Esse engajamento revolucionário de Paulo Freire, de estudantes e sindicatos, estimulados pela efervescência política da época, chamou a atenção das elites, pois a educação como ato político poderia, em curto prazo, desvelar a realidade opressora e provocar mudanças no País. A preparação do plano foi interrompida alguns meses depois pelo golpe civil militar. Paulo Freire foi exilado e os programas de alfabetização e Educação Popular, que haviam se multiplicado no período de 1961 a 1964, foram vistos como grave ameaça à ordem. O governo só permitiu a realização de programas de alfabetização de adultos assistencialistas e conservadores, até que, em 1967, ele mesmo assumiu o controle dessa atividade lançando o Movimento Brasileiro de Alfabetização (Mobral), enterrando de vez o sonho do Programa Nacional de Alfabetização de Paulo Freire.
Em 1969, o Mobral lançou uma campanha massiva de alfabetização que reproduzia alguns procedimentos adotados por Paulo Freire. No entanto, o conteúdo era esvaziado de sentido crítico e problematizador. Ainda com esta característica, o Mobral se expandiu pelo País durante a década de 1970, sendo extinto em 1985, depois de cair no descrédito dos meios políticos e educacionais.

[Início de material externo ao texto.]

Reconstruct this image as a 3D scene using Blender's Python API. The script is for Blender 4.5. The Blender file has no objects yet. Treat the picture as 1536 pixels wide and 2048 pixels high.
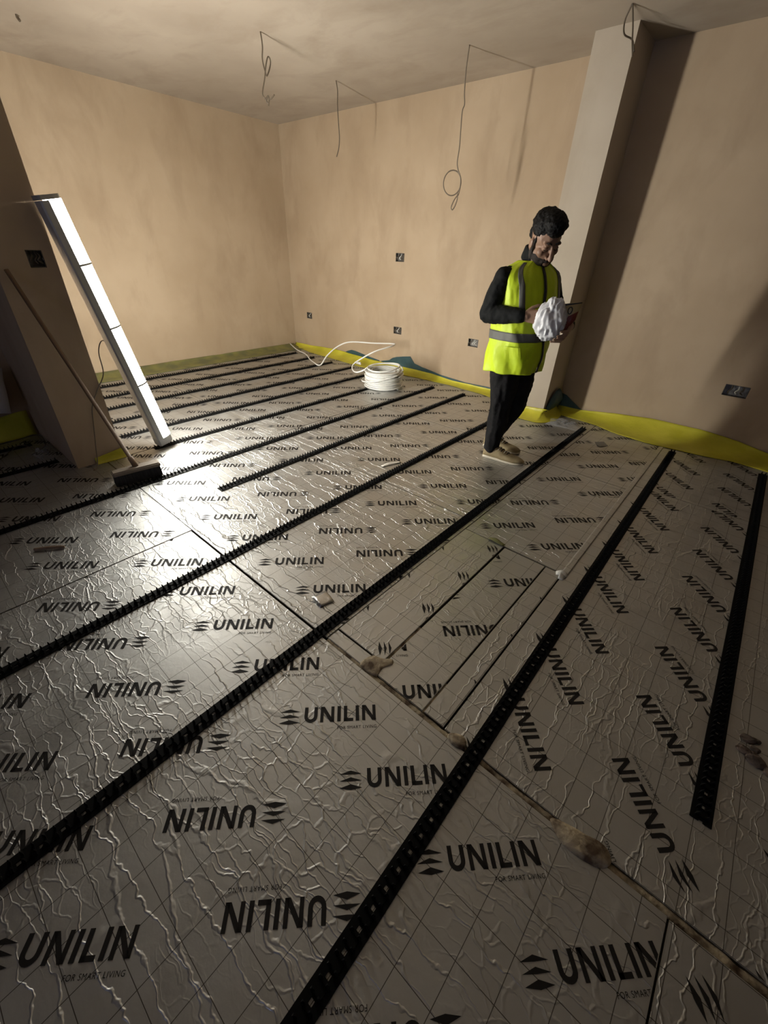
import bpy, bmesh, math, random
from mathutils import Vector, Matrix, noise as mnoise
PI = math.pi
random.seed(7)
scene = bpy.context.scene
COL = scene.collection

# ------------------------------------------------------------------ camera
cam_d = bpy.data.cameras.new('camera'); cam = bpy.data.objects.new('camera', cam_d); COL.objects.link(cam)
cam_d.sensor_fit = 'HORIZONTAL'; cam_d.sensor_width = 36.0; cam_d.lens = 36.0 * 816.5 / 1536.0
cam_d.clip_start = 0.02
RC = Matrix(((0.75266562, 0.65764949, 0.03148983), (-0.37714444, 0.39144282, 0.83936559), (0.53968189, -0.64363784, 0.5426544)))
cam.matrix_world = Matrix.Translation((0, 0, 1.38)) @ RC.transposed().to_4x4()
scene.camera = cam

# ------------------------------------------------------------------ world, exposure
world = bpy.data.worlds.new('world'); scene.world = world; world.use_nodes = True
wb = world.node_tree.nodes['Background']; wb.inputs[0].default_value = (0.42, 0.47, 0.72, 1); wb.inputs[1].default_value = 1.2
scene.view_settings.view_transform = 'Standard'; scene.view_settings.look = 'None'
scene.view_settings.exposure = 1.36; scene.view_settings.gamma = 1.0; scene.view_settings.use_curve_mapping = False
LAMP_STRENGTH = 170.0
try:
    scene.cycles.use_denoising = True
    scene.cycles.max_bounces = 5; scene.cycles.diffuse_bounces = 3; scene.cycles.glossy_bounces = 3; scene.cycles.transparent_max_bounces = 6
    scene.cycles.use_adaptive_sampling = True; scene.cycles.adaptive_threshold = 0.06; scene.cycles.caustics_refractive = False
    scene.cycles.sample_clamp_indirect = 6.0
except Exception:
    pass

# ------------------------------------------------------------------ materials
def mat(name, col, rough=0.6, metal=0.0, **kw):
    m = bpy.data.materials.new(name); m.use_nodes = True
    b = m.node_tree.nodes['Principled BSDF']
    b.inputs['Base Color'].default_value = (*col, 1); b.inputs['Roughness'].default_value = rough; b.inputs['Metallic'].default_value = metal
    for k, v in kw.items(): b.inputs[k.replace('_', ' ')].default_value = v
    return m
def nodes(m): return m.node_tree.nodes, m.node_tree.links, m.node_tree.nodes['Principled BSDF']
def N(nt, typ, **kw):
    n = nt.new(typ)
    for k, v in kw.items():
        if k in ('operation', 'feature', 'blend_type', 'data_type', 'noise_dimensions', 'interpolation_type'): setattr(n, k, v)
        else: n.inputs[k].default_value = v
    return n
def noise_mat(name, c1, c2, scale, rough=0.7, bump=0.0, bscale=None, stretch=(1, 1, 1), metal=0.0, detail=4, lo=.35, hi=.65, bdist=.004):
    m = mat(name, c1, rough, metal); nt, lk, b = nodes(m)
    tc = N(nt, 'ShaderNodeTexCoord'); mp = N(nt, 'ShaderNodeMapping', Scale=stretch); lk.new(tc.outputs['Object'], mp.inputs[0])
    n = N(nt, 'ShaderNodeTexNoise', Scale=scale, Detail=detail); lk.new(mp.outputs[0], n.inputs['Vector'])
    r = N(nt, 'ShaderNodeValToRGB'); r.color_ramp.elements[0].position = lo; r.color_ramp.elements[1].position = hi
    r.color_ramp.elements[0].color = (*c1, 1); r.color_ramp.elements[1].color = (*c2, 1)
    lk.new(n.outputs['Fac'], r.inputs[0]); lk.new(r.outputs[0], b.inputs['Base Color'])
    if bump:
        n2 = N(nt, 'ShaderNodeTexNoise', Scale=bscale or scale * 4, Detail=5); lk.new(mp.outputs[0], n2.inputs['Vector'])
        bp = N(nt, 'ShaderNodeBump', Strength=bump, Distance=bdist); lk.new(n2.outputs['Fac'], bp.inputs['Height']); lk.new(bp.outputs[0], b.inputs['Normal'])
    return m
def plaster(name, c1, c2, c3, streak=True):
    m = mat(name, c1, 0.75); nt, lk, b = nodes(m)
    tc = N(nt, 'ShaderNodeTexCoord')
    n1 = N(nt, 'ShaderNodeTexNoise', Scale=1.1, Detail=4, Roughness=.55); lk.new(tc.outputs['Object'], n1.inputs['Vector'])
    mp = N(nt, 'ShaderNodeMapping', Scale=(2.0, 2.0, 0.9) if streak else (1.5, 2.5, 1)); lk.new(tc.outputs['Object'], mp.inputs[0])
    n2 = N(nt, 'ShaderNodeTexNoise', Scale=1.6, Detail=6, Roughness=.6, Distortion=.4); lk.new(mp.outputs[0], n2.inputs['Vector'])
    r1 = N(nt, 'ShaderNodeValToRGB'); e = r1.color_ramp.elements; e[0].position = .36; e[1].position = .66; e[0].color = (*c1, 1); e[1].color = (*c2, 1)
    lk.new(n1.outputs['Fac'], r1.inputs[0])
    r2 = N(nt, 'ShaderNodeValToRGB'); e = r2.color_ramp.elements; e[0].position = .48; e[1].position = .74; e[0].color = (0, 0, 0, 1); e[1].color = (.6, .6, .6, 1)
    lk.new(n2.outputs['Fac'], r2.inputs[0])
    mx = N(nt, 'ShaderNodeMixRGB'); lk.new(r2.outputs[0], mx.inputs[0]); lk.new(r1.outputs[0], mx.inputs[1]); mx.inputs[2].default_value = (*c3, 1)
    lk.new(mx.outputs[0], b.inputs['Base Color'])
    n3 = N(nt, 'ShaderNodeTexNoise', Scale=9, Detail=8, Roughness=.6); lk.new(tc.outputs['Object'], n3.inputs['Vector'])
    bp = N(nt, 'ShaderNodeBump', Strength=.25, Distance=.006); lk.new(n3.outputs['Fac'], bp.inputs['Height']); lk.new(bp.outputs[0], b.inputs['Normal'])
    return m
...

No final dos anos de 1980 e início dos anos de 1990, a Educação Popular, como todo processo histórico, passava por uma refundação. Com a redemocratização da América Latina, emergiram experiências de Educação Popular em muitos setores, como: saúde, trabalho, assistência social, terra, moradia, gênero, religião etc. Assim, no Brasil, muitos projetos foram retomados, inclusive o de erradicar o analfabetismo. Novos temas foram incorporados: o diálogo de saberes, os conceitos de sociedade civil, gênero, questão ambiental, a valorização da subjetividade etc., distanciando-se de uma leitura classista e reprodutivista da educação. A escola pública passou a ser assunto da Educação Popular. A Educação Popular começa a ser entendida como política pública.